> **Aim of the task**
Locate each line with the string "scene" in the listing below and copy it.

────────────────

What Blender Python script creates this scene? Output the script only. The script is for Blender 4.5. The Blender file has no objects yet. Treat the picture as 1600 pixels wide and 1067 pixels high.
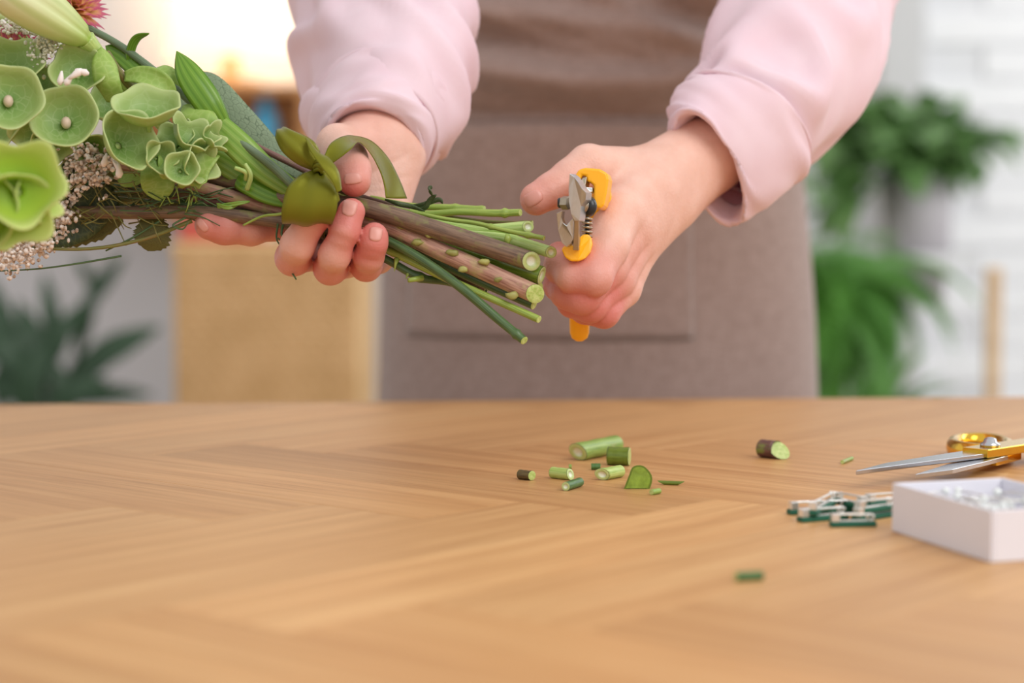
import bpy, bmesh, math, random
import numpy as np
from mathutils import Vector, Matrix, noise as mnoise

random.seed(7)
RNG = np.random.RandomState(11)
SC = bpy.context.scene
COL = SC.collection

# ------------------------------------------------------------------ camera, world, lights, exposure
TZ = 0.75                       # table top height (m)
CAM = np.array([0.0, 0.0, TZ + 0.12])
LENS = 70.0
F = LENS / 36.0 * 1600.0
PITCH = math.radians(4.0)
D = 0.87                        # distance of the hands
FWD = np.array([0, math.cos(PITCH), -math.sin(PITCH)])
RGT = np.array([1.0, 0, 0])
UP = np.array([0, math.sin(PITCH), math.cos(PITCH)])

cd = bpy.data.cameras.new('camera')
cam = bpy.data.objects.new('camera', cd)
COL.objects.link(cam)
cam.location = CAM
cam.rotation_euler = (math.pi / 2 - PITCH, 0, 0)
cd.sensor_width = 36.0
cd.lens = LENS
cd.clip_start = 0.02
cd.dof.use_dof = True
cd.dof.focus_distance = D - 0.012
cd.dof.aperture_fstop = 5.6
cd.dof.aperture_blades = 0
SC.camera = cam

SC.view_settings.view_transform = 'Standard'
SC.view_settings.look = 'None'
SC.view_settings.gamma = 1.0
SC.view_settings.use_curve_mapping = False
SC.view_settings.exposure = 0.14

w = bpy.data.worlds.new('room_light')
SC.world = w
w.use_nodes = True
w.node_tree.nodes['Background'].inputs[0].default_value = (1.0, 0.985, 0.97, 1)
w.node_tree.nodes['Background'].inputs[1].default_value = 0.74

def area(name, loc, target, sx, sy, power, color):
    l = bpy.data.lights.new(name, 'AREA')
    l.shape = 'RECTANGLE'
    l.size, l.size_y = sx, sy
    l.energy = power
    l.color = color
    o = bpy.data.objects.new(name, l)
    COL.objects.link(o)
    o.location = loc
    o.rotation_euler = (Vector(target) - Vector(loc)).to_track_quat('-Z', 'Y').to_euler()
    return o
area('window_light', (1.25, -0.35, 2.25), (0.05, 0.95, 0.85), 1.5, 1.5, 26, (1.0, 0.985, 0.97))
area('back_window_light', (2.9, 2.9, 2.3), (0.4, 4.2, 0.9), 1.5, 1.8, 40, (0.97, 0.985, 1.0))

# ------------------------------------------------------------------ helpers
def P(px, py, Z):
    return CAM + Z * (FWD + (px - 800.0) / F * RGT + (533.5 - py) / F * UP)
def Q(px, py, dz=0.0):
    return P(px, py, D + dz / 1000.0)
def T(px, py, h=0.0):
    d = FWD + (px - 800.0) / F * RGT + (533.5 - py) / F * UP
    t = (TZ + h - CAM[2]) / d[2]
    return CAM + t * d
def nrm(v):
    v = np.asarray(v, float)
    return v / (np.linalg.norm(v) + 1e-12)
def srgb(r, g, b):
    out = []
    for c in (r, g, b):
        c /= 255.0
        out.append(c / 12.92 if c <= 0.04045 else ((c + 0.055) / 1.055) ** 2.4)
    return (*out, 1.0)
def spl(pts, n):
    p = np.asarray(pts, float)
    if len(p) == 2:
        t = np.linspace(0, 1, n)[:, None]
        return p[0] * (1 - t) + p[1] * t
    p = np.vstack([2 * p[0] - p[1], p, 2 * p[-1] - p[-2]])
    m = len(p) - 3
    out = []
    for u in np.linspace(0, m, n):
        i = min(int(u), m - 1)
        t = u - i
        a, b, c, d = p[i], p[i + 1], p[i + 2], p[i + 3]
        out.append(0.5 * (2 * b + (c - a) * t + (2 * a - 5 * b + 4 * c - d) * t * t + (3 * b - a - 3 * c + d) * t ** 3))
    return np.array(out)

WL = {}                         # world location of every object made here
def tag(o, label=None, cat=None, group=None, kind=None):
    if label: o['label'] = label
    if cat: o['category'] = cat
    if group: o['group'] = group
    if kind: o['kind'] = kind
    return o
def empty(name, loc, label=None, cat=None, group=None):
    o = bpy.data.objects.new(name, None)
    COL.objects.link(o)
    o.location = loc
    o.empty_display_size = 0.02
    WL[o.name] = np.asarray(loc, float)
    return tag(o, label, cat, group)
def mk(name, v, f, m, parent=None, smooth=True, uv=None, solid=0.0, origin=None, bevel=0.0, sub=0):
    v = np.asarray(v, float)
    og = v.mean(0) if origin is None else np.asarray(origin, float)
    me = bpy.data.meshes.new(name)
    me.from_pydata((v - og).tolist(), [], [list(map(int, q)) for q in f])
    if uv is not None:
        l = me.uv_layers.new(name='UVMap')
        li = np.zeros(len(me.loops), int)
        me.loops.foreach_get('vertex_index', li)
        l.data.foreach_set('uv', np.asarray(uv, float)[li].ravel())
    if smooth:
        me.polygons.foreach_set('use_smooth', [True] * len(me.polygons))
    me.materials.append(m)
    me.update()
    o = bpy.data.objects.new(name, me)
    COL.objects.link(o)
    base = np.zeros(3)
    if parent is not None:
        o.parent = parent
        base = WL[parent.name]
    o.location = og - base
    WL[o.name] = og
    if bevel:
        b = o.modifiers.new('bevel', 'BEVEL')
        b.width, b.segments, b.limit_method = bevel, 3, 'ANGLE'
    if sub:
        s = o.modifiers.new('sub', 'SUBSURF')
        s.levels = s.render_levels = sub
    if solid:
        s = o.modifiers.new('solid', 'SOLIDIFY')
        s.thickness, s.offset = solid, 0
    return o
def inst(name, me, mw, parent=None):
    """object sharing mesh data, placed by a world matrix (parents here are never rotated)"""
    o = bpy.data.objects.new(name, me)
    COL.objects.link(o)
    m = Matrix(mw)
    WL[o.name] = np.array(m.translation)
    if parent is not None:
        o.parent = parent
        m = Matrix.Translation(-Vector(WL[parent.name])) @ m
    o.matrix_basis = m
    return o
def mesh_only(name, v, f, m, smooth=True, uv=None):
    o = mk(name, v, f, m, None, smooth, uv, origin=(0, 0, 0))
    me = o.data
    bpy.data.objects.remove(o)
    return me
def frame(x=None, z=None):
    z = nrm(z)
    x = nrm(np.asarray(x) - np.dot(x, z) * z)
    return x, np.cross(z, x), z
def mat4(x, y, z, loc):
    return Matrix(((x[0], y[0], z[0], loc[0]), (x[1], y[1], z[1], loc[1]), (x[2], y[2], z[2], loc[2]), (0, 0, 0, 1)))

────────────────

> **Result**
What Blender Python script creates this scene? Output the script only. The script is for Blender 4.5. The Blender file has no objects yet. Treat the picture as 1600 pixels wide and 1067 pixels high.
SC = bpy.context.scene